Well, I wouldn't have called it petty dislike - it could simply be genuinely not liking the character, not connecting with the character, not understanding the character, not having a use for the character, or simply having shaped a story that did not need them or work with them in it.

The summary execution bit was tongue in cheek, but whatever the reasons, and however well considered their removal (if not death), they got pretty short shrift, clearing the decks for what came afterwards.
 
^But when you said her treatment of Golden's characters was a "hint" to her preferences, what you evidently meant was "I hated Golden's books and I think Kirsten Beyer's choices show that she shares my hatred but is simply too polite to confirm it." And as Kirsten's very thorough explanation shows, you were wrong to make that assumption (just as you were wrong to claim that she'd never discussed her reasons or that she'd killed off all of Golden's characters). It wasn't about not liking them, it was simply that different writers have different approaches and ideas and what works for one won't necessarily fit another's needs and goals.
 
Do note that I was ever so slightly exaggerating the situation regarding Full Circle and Golden's characters in my initial post. I do know that Admiral Montgomery survived, as did Devi Patel, although she gets very little to do in Full Circle compared to Spirit Walk. As I said, I've read Ms. Beyer's reasoning behind most of the deaths in Full Circle (and thanks Christopher for digging up that long post of hers, which I hadn't read) and agree with her on Kaz - while I liked him, it's true that Trills have been done to death due to having one first as a canon regular and then as spotlight character in the novels, and Kaz did have a lot of Spirit Walk devoted to his relationship with his previous host, which was resolved.

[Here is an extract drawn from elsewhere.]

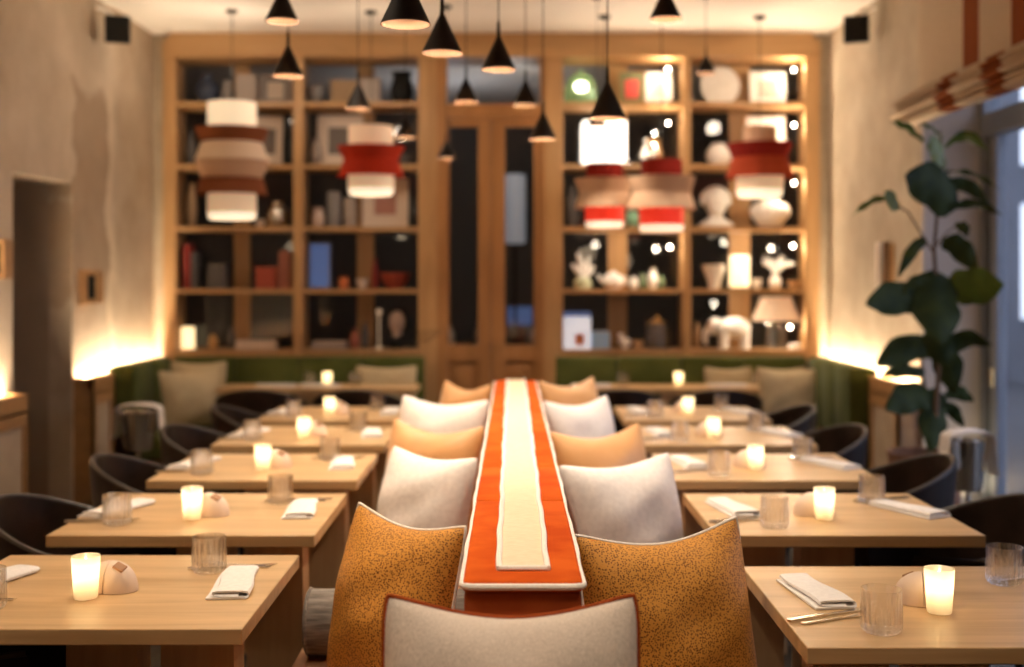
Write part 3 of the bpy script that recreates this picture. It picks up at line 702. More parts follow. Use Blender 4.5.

I don't agree with her reasoning, however, when it comes to Tare. Fair enough that rape is a difficult subject to broach (and the fact that it was at the hands of a hologram is at once irrelevant in terms of Tare's emotional development, and very relevant if the subject of holographic rights is ever put back on the table...), but it is nonetheless an unpleasant fact of life which - and do correct me if I'm wrong - I don't think Trek has ever truly looked at.
 
^But when you said her treatment of Golden's characters was a "hint" to her preferences, what you evidently meant was "I hated Golden's books and I think Kirsten Beyer's choices show that she shares my hatred but is simply too polite to confirm it." And as Kirsten's very thorough explanation shows, you were wrong to make that assumption (just as you were wrong to claim that she'd never discussed her reasons or that she'd killed off all of Golden's characters). It wasn't about not liking them, it was simply that different writers have different approaches and ideas and what works for one won't necessarily fit another's needs and goals.

No - I don't 'hate' them, that's too strong for a dislike of a work of fiction. I do, however, consider them to be amongst the worst Treklit I have read. I do not have any evidence to indicate that Kirsten 'hates' them or even dislikes them as I do. What I am saying is that her speedy removal (in some cases even done 'offscreen') of all of these characters indicated her strong preference not to use them and to waste as little time as possible disposing of them.

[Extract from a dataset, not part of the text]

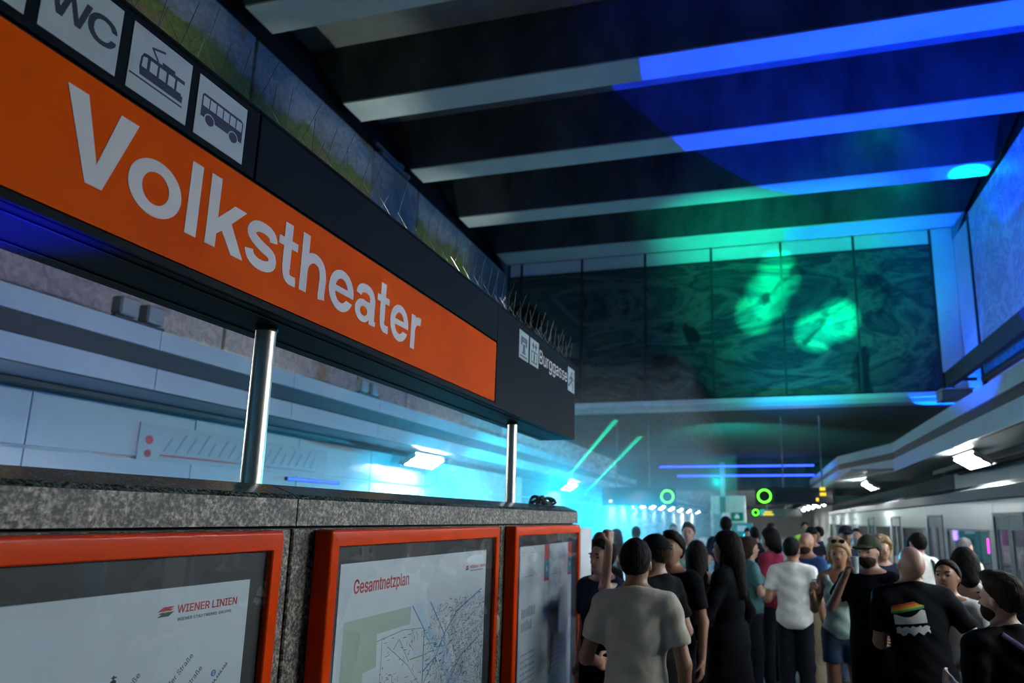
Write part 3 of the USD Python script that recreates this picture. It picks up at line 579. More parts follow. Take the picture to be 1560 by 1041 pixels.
# ------------------------------------------------------------------ hanging departure displays, neon, lift shaft
def display(x0, x1, y, z0, z1, zc, label, rods, text, s=1):
    t = thing('departure_display', label, 'departure display', ((x0+x1)/2, y, z0)); w = (x1-x0)/2
    ob('case', cbx(-w, w, -.12, .12, 0, z1-z0, .02), M['duct'], t)
    ob('screen', cbx(*sorted((s*(-w+.55), s*(w-.08))), -.135, -.121, .06, z1-z0-.06, .004), M['screen'], t)
    c = ob('clock_face', tube((s*(-w+.28), -.121, (z1-z0)/2), (s*(-w+.28), -.126, (z1-z0)/2), .24, 32), M['black'], t)
    for k in range(24):
        a = k*math.pi/12; dot = trimesh.creation.icosphere(1, .028); dot.apply_translation((s*(-w+.28)+.19*math.cos(a), -.14, (z1-z0)/2+.19*math.sin(a))); ob("clock_light", dot, M['led_green'], c)
    for k, (ya, yb) in enumerate(text):
        ob('text_row', bx(ya, yb, -.139, -.1355, .10+.16*(k % 3), .20+.16*(k % 3)), M['led_yellow'], t)
    for rx in rods:
        ob('rod', tube((rx, 0, z1-z0-.01), (rx, 0, zc-z0), .022, 10), M['panel_grey'], t)
    return t
d = display(-5.2, -2.78, 22, 2.30, 2.90, 5.1, 'departure display with green ring clock hanging in the cyan haze', (.32, -.75), [(-.98, -.86)], -1)
d2 = display(-.33, 2.03, 22, 2.36, 2.87, 5.1, 'departure display with green ring clock hanging near the train', (-.32, .83), [(.62, .70), (.74, .92), (.74, .90)])
display(-1.0, 2.3, 48, 2.15, 2.7, 3.45, 'small far departure display with green clock beyond the lift shaft', (-.6, .6), [(-.9, -.2), (-.8, -.3)])
for nm, x0, x1, y, z in (('neon_tube', -5.43, 2.4, 36.0, 4.64), ('neon_tube', -4.49, 2.4, 36.0, 4.15)):
    t = thing(nm, 'long blue neon tube, %s of the two beyond the high hall' % ('upper' if z > 4.4 else 'lower'), 'neon tube', (0, y, z))
    ob('tube', tube((x0, 0, 0), (x1, 0, 0), .05, 10), M['neon'], t)
    for x in (x0+.3, (x0+x1)/2, x1-.3):
        ob('bracket', bx(x-.03, x+.03, .0, YF-y-.01, -.04, .04), M['duct'], t)
t = thing('lift_shaft', 'pale lift shaft block standing at the middle of the far platform', 'lift shaft', (-1.93, 36.2, 0))
ob('wall', cbx(-.88, .88, 0, 1.0, 0, 3.14, .03), M['wall_paint'], t)
ob('door', cbx(-.75, -.35, -.03, 0, 0, 2.2, .01), M['panel_grey'], t)
ob('dark_recess', bx(-.40, -.12, -.02, 0, 2.2, 3.1), M['train_dark'], t)
ob('mast', bx(-.38, -.12, .1, .35, 3.14, 4.86), M['panel_white'], t)
t = thing('exit_sign', 'small green emergency exit sign with pale figure on the lift shaft', 'exit sign', (-1.48, 36.14, 1.86))
ob('plate', cbx(-.30, .30, -.03, .02, 0, .42, .01), M['exit_green'], t)
ob('figure', cat(bx(-.12, .12, -.034, -.031, .12, .26), bx(-.06, .06, -.034, -.031, .26, .34)), M['exit_white'], t)
t = thing('wayfinding_sign', 'pale blue lit sign beside the exit sign on the lift shaft', 'sign', (-2.02, 36.14, 1.9))
ob('plate', cbx(-.20, .20, -.03, .02, 0, .36, .01), M['exit_white'], t)
t = thing('ticket_machine', 'blue ticket machine with white screen in front of the lift shaft', 'ticket machine', (-1.2, 35.6, 0))
ob('body', cbx(-.5, .5, -.25, .25, 0, 1.75, .03), mat('machine_blue', (.05, .16, .24), .4), t)
ob('screen', cbx(-.26, .18, -.262, -.25, 1.35, 1.62, .005), emis('machine_screen', (.30, .55, .75), .7), t)
ob('slot', bx(-.2, .2, -.262, -.25, .85, 1.1), M['black'], t)
for k, (y, lab) in enumerate(((6.05, 'pair of pale floodlights standing on the far fascia, nearer the picture edge'), (10.75, 'pair of pale floodlights standing on the far fascia beyond the first steel post'))):
    t = thing('twin_floodlight', lab, 'floodlight', (-6.95, y, 4.012))
    ob('bracket', bx(-.05, .05, -.32, .32, 0, .03), M['duct'], t)
    for dy in (-.17, .17):
        ob('lamp_head', cbx(-.08, .08, dy-.12, dy+.12, .05, .26, .02), M['panel_grey'], t)
        ob('stem', bx(-.02, .02, dy-.02, dy+.02, .03, .06), M['duct'], t)
t = thing('reflection_strip', 'short glowing blue strip standing for a lamp reflection low on the far track wall', 'reflection strip', (-7.985, 10.1, 2.50))  # glowing strip drawn in place of a blue lamp reflection on the wall
ob('body', bx(-.008, .03, 0, 1.5, -.03, .03), M['duct'], t); ob('strip', bx(.031, .036, .04, 1.46, -.02, .02), M['neon'], t)
t = thing('route_diagram', 'long white line diagram with red and grey line on the far track wall', 'route diagram', (-7.993, 7.2, 2.45))
ob('board', bx(0, .012, 0, 4.0, .13, .62), M['tile_white'], t)
ob('line', bx(.012, .016, .35, 1.75, .20, .225), M['notice_red'], t); ob('line', bx(.012, .016, 1.75, 3.7, .20, .225), M['map_grey'], t)
for k in range(17): ob('station_name', plate(affinity.rotate(sbox(.42+.195*k, .27, .42+.195*k+(.22, .30, .26, .34)[k % 4], .295), 58, origin=(.42+.195*k, .27)), .012, .003), M['map_grey'], t)
ob('line_badge', plate(ell(.16, .40, .06, .06, 20), .012, .003), M['notice_red'], t); ob('line_badge', plate(ell(.16, .22, .05, .05, 20), .012, .003), M['notice_red'], t)
for k, (y, z) in enumerate(((12.2, 10.05), (12.35, 9.88))):
    t = thing('pipe', 'short pale pipe in the dark recess above the painted wall, '+('upper one' if k == 0 else 'lower one'), 'pipe', (-8.15+.07*k, y, z))
    ob('run', tube((0, 0, 0), (0, 1.1, 0), .06, 12), M['panel_grey'], t, smooth=40); ob('flange', tube((0, 1.08, 0), (0, 1.16, 0), .09, 12), M['panel_grey'], t, smooth=40)
    ob('strap', bx(-.3, .02, .5, .56, -.02, .02), M['duct'], t)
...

I have not seen a similarly draconian elimination of a group of characters before and was somewhat taken aback at how little time was spent wrapping up the dangling plot threads and clearing the decks. I think most authors would have retained at least one or two of the characters and written them out more gently in later books if they really didn't want them around.

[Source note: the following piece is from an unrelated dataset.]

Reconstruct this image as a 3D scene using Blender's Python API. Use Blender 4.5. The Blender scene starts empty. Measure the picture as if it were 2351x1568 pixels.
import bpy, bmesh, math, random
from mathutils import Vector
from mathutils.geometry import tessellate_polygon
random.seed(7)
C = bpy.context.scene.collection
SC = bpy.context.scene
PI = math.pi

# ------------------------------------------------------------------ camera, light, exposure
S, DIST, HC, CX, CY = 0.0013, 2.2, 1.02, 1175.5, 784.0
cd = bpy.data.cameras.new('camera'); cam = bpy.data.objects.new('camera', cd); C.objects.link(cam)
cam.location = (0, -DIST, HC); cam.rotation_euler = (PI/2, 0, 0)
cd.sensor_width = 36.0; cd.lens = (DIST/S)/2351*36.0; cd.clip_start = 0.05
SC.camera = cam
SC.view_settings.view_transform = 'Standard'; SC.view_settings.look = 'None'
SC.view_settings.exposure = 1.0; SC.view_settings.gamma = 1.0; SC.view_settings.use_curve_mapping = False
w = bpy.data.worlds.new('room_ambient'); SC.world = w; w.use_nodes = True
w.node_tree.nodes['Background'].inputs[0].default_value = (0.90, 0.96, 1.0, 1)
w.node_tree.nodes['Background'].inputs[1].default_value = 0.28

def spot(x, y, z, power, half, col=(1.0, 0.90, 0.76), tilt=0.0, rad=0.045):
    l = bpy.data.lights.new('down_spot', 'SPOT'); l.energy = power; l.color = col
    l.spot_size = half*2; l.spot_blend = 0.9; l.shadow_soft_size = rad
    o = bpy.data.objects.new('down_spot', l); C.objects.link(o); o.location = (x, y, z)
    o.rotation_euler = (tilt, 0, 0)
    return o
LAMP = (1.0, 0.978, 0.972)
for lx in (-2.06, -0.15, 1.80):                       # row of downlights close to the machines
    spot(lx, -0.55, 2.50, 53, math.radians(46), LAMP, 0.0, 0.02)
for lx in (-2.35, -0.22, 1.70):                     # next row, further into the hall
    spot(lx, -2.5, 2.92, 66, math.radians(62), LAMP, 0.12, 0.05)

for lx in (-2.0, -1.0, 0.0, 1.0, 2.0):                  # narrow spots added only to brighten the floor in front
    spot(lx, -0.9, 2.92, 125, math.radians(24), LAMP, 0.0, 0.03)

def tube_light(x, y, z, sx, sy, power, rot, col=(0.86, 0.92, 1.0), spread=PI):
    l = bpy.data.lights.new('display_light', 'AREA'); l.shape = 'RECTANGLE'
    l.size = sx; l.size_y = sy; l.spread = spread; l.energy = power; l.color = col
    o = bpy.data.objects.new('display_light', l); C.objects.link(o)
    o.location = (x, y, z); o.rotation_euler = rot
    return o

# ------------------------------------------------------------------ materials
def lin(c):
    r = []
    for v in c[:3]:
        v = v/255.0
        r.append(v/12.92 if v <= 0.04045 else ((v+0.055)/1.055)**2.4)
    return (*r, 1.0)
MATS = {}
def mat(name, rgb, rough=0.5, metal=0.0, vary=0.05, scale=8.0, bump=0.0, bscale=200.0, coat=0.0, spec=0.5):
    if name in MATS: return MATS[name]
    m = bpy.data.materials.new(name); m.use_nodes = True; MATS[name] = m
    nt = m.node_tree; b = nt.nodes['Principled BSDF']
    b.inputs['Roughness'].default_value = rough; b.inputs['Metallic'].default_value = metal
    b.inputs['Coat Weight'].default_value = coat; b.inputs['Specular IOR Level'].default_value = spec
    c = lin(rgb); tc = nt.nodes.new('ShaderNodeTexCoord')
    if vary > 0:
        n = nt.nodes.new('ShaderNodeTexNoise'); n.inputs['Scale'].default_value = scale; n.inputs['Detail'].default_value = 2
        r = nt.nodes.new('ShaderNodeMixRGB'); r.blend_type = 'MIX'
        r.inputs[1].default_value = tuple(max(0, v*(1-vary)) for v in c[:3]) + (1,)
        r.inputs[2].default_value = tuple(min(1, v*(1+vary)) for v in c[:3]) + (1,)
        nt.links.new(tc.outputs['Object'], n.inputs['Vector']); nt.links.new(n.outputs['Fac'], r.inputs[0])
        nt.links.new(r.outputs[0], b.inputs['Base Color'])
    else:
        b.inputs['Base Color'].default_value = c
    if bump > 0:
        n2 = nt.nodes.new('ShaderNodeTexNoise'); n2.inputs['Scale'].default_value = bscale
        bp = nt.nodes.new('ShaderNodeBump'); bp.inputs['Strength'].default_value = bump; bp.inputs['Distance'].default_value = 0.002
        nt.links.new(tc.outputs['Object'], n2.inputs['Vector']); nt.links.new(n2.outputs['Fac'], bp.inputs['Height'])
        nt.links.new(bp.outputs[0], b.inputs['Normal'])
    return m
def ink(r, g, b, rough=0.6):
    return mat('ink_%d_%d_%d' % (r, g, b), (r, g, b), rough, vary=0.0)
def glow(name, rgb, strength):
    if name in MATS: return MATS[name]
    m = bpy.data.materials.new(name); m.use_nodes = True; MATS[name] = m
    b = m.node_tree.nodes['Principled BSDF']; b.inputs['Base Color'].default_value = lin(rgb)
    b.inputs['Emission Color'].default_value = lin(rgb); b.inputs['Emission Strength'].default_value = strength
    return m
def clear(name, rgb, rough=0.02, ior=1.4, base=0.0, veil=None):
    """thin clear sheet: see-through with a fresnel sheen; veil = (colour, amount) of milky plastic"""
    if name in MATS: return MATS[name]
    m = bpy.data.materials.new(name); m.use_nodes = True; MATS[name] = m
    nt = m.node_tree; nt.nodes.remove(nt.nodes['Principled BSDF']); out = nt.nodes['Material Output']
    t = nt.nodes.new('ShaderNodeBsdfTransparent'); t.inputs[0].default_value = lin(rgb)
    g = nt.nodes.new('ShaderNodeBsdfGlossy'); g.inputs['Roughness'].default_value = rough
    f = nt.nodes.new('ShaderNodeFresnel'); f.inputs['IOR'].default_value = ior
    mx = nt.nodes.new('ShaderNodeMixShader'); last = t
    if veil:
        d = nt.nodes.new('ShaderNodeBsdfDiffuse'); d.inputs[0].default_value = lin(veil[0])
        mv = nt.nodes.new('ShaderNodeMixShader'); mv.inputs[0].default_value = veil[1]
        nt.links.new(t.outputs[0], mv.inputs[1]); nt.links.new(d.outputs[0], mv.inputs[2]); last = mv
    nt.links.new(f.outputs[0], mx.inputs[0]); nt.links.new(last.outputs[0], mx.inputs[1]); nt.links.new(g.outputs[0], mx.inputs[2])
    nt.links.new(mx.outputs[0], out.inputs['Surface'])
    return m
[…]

It certainly did not spoil my enjoyment of Full Circle - it is a very fine novel, one of Treklists best, even allowing for my surprise at the above...
 
What I am saying is that her speedy removal (in some cases even done 'offscreen') of all of these characters indicated her strong preference not to use them and to waste as little time as possible disposing of them.

And you seem to be oblivious to the fact that Kirsten's own words prove you completely wrong. She didn't have a "strong preference not to use them." There were several she didn't have a problem with at all (Montgomery, Patel, Libby), one she said she enjoyed working with to the extent that it was feasible but couldn't see anything new to say about in the long term (Kaz), and one that she said she found "unobjectionable" and eliminated for reasons of cast balance and the needs of the plot (Campbell). She also said that the reason she only killed off Golden characters rather than main characters is because killing off a main cast member would be a big enough event to require its own book.

(I think one problem a lot of people have understanding a writer's decisions comes from the tendency to assume that everything a writer does is what the writer wants or prefers to happen. That's not the case. Writers do what the story needs, even if we hate having to do it. Many times in my career I've had to make choices I found painful, put myself through the emotional wringer, because it was what the story needed. I've killed off characters I loved and cried about it afterward. Indeed, if you're going to kill off a character, it should be one you hate to lose, because you want to make the audience feel that same sorrow and regret. So it's deeply wrong to assume that if a writer kills off a character, it's because the writer disliked the character.)

And you're still using the phrase "all of these characters," which you should now know to be untrue, since she only wrote out four of the seven characters under discussion.


I have not seen a similarly draconian elimination of a group of characters before and was somewhat taken aback at how little time was spent wrapping up the dangling plot threads and clearing the decks. I think most authors would have retained at least one or two of the characters and written them out more gently in later books if they really didn't want them around.

:wtf: She retained Devi Patel. She retained Admiral Montgomery. She left open the possibility for Libby to return.

And a gradual approach like that wouldn't have worked for Full Circle. It's one book that spans over two years' worth of story time, two of the most eventful years in Trek-Lit history. It was originally conceived to be two books, but ended up being reduced to one. The very nature of the story required covering a great deal of change and transition -- it had to wrap up the lingering threads from the former books, deal with Janeway's death, tie into Destiny, and set up the new status quo all in a single volume. So while the changes in the crew are mostly gradual in terms of in-universe chronology, the book covers so much time that it feels more compressed.
 
^ I stand by her preference not to use them for whatever reason, supported by the fact that she didn't !

I used 'all' as, IF I remember correctly (Patel ?), none of those characters are in the current stories, even though they may not be dead or definitively 'gone'.

I also concede that your point regarding the assumption that everything a writer does is what the writer wants or prefers to happen is not necessarily the case and can be dictated by the needs of the story.

The timespan does make it appear all the more sudden, and losing the characters over a couple of books would have seemed somewhat less so.

I think that I see some professional courtesy and personal consideration in the way that Kirsten explains her decisions, which is to her credit.

I still don't think she had a great deal of fondness for these characters and think we will have to agree to disagree on some of this !
 
I think that I see some professional courtesy and personal consideration in the way that Kirsten explains her decisions, which is to her credit.

I still don't think she had a great deal of fondness for these characters and think we will have to agree to disagree on some of this !

Well, Kirsten is a friend of mine and we discussed her thinking process in private correspondence when I beta-read Full Circle for her, so I'm not speculating here. I distinctly remember her telling me, for instance, that she liked Dr. Kaz and seriously considered keeping him.